During my teaching years, I encountered occasional parents who didn’t approve of my introducing science fiction books into the curriculum. I can understand it, especially their concern that English classes should be teaching Ralph Waldo Emerson and Jane Austen rather than tales about rocket ships and time travel. The problem was that teenagers, even the smartest among them, are often turned off by classical literature. The Brothers Karamazov is a powerhouse, but a reader needs a fairly sophisticated level of maturity to appreciate it.

An argument can be made that an English teacher’s primary responsibility is to ignite in the students a passion for reading.

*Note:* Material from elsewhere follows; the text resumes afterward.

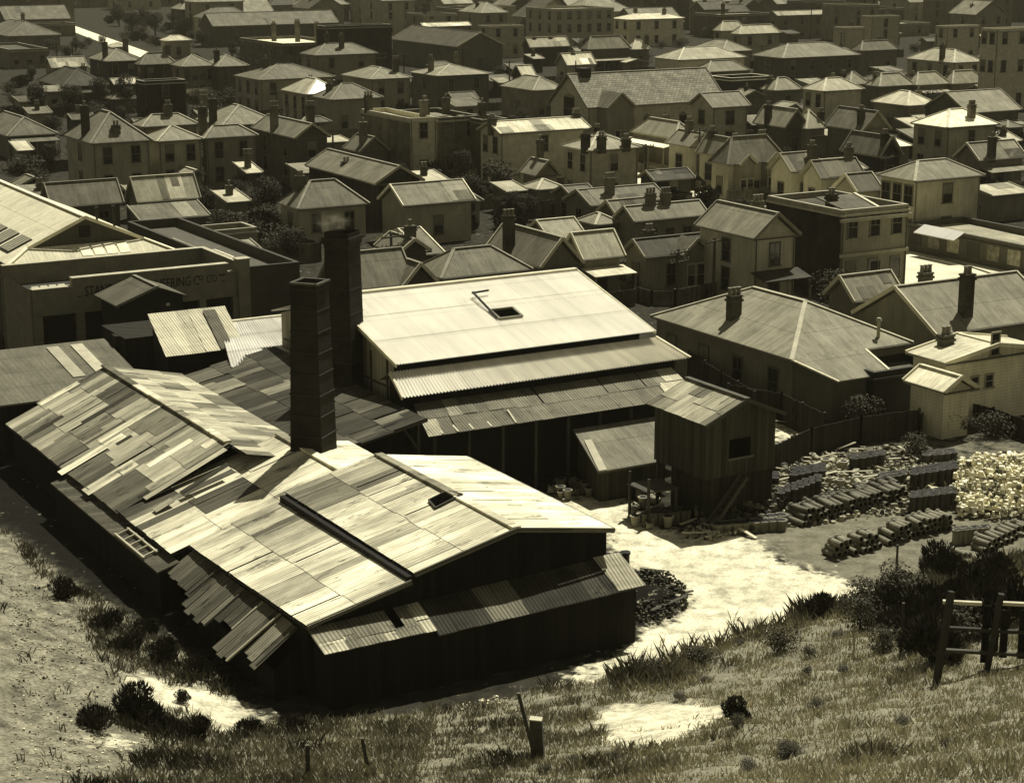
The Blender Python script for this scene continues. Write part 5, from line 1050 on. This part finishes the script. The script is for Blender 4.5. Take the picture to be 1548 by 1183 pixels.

Make that happen, and the kids will eventually find Austen and Emerson on their own. One of the worst mistakes I can recall from one of my teachers occurred in my sophomore year. He spent most of our classes reading from A Tale of Two Cities. He was a decent reader but it didn’t much matter. I needed a few years before I could take Dickens seriously again. (I’m glad he didn’t try War and Peace.)

In any case, there are a few books that, in my experience, have worked extraordinarily well with teens. These include Ray Bradbury’s The Martian Chronicles, Man in His Time by Brian Aldiss, any collection by Arthur Clarke, and The Green Hills of Earth by Robert Heinlein.

The title piece for The Green Hills of Earth is probably the most moving short story, SF or otherwise, that I’ve read.

Something else that may be of interest: Over the years, when I’ve asked people attending panels and workshops to name their all-time favorite SF tale, they almost always choose short fiction. Occasionally, they respond with Rendezvous with Rama, or In the Ocean of Night, but almost inevitably, they are short fiction. Ask for five titles, and all five are likely to be short stories. Among the most popular, Clarke’s “The Star,” Isaac Asimov’s “Nightfall,” Robert Heinlein’s “The Roads Must Roll.” And I can’t resist adding one of my all-time favorites: “Gentlemen, Be Seated.”

I’m not certain why it is that we remember the short fiction most vividly. If we talk of the fiction of Leo Tolstoy, Charles Dickens, Ernest Hemingway, Fyodor Dostoyevsky, Virginia Woolf, Mark Twain, and the rest of the team, the titles that show up are almost always novels. Which is why they are, for the most part, referred to as novelists.

It may be that science fiction works best in its shorter version because it is so often based on a surprise. When we learn why the navigator in “The Star” is shocked by what his interstellar finds while examining what’s left after a supernova, the reader is shocked too. A novel can’t manage that kind of jolt. It’s simply too big, and even if that kind of effect can be delivered, it’s still surrounded by a much longer narrative.

Bottom line: If you want to get kids reading, try a good SF anthology.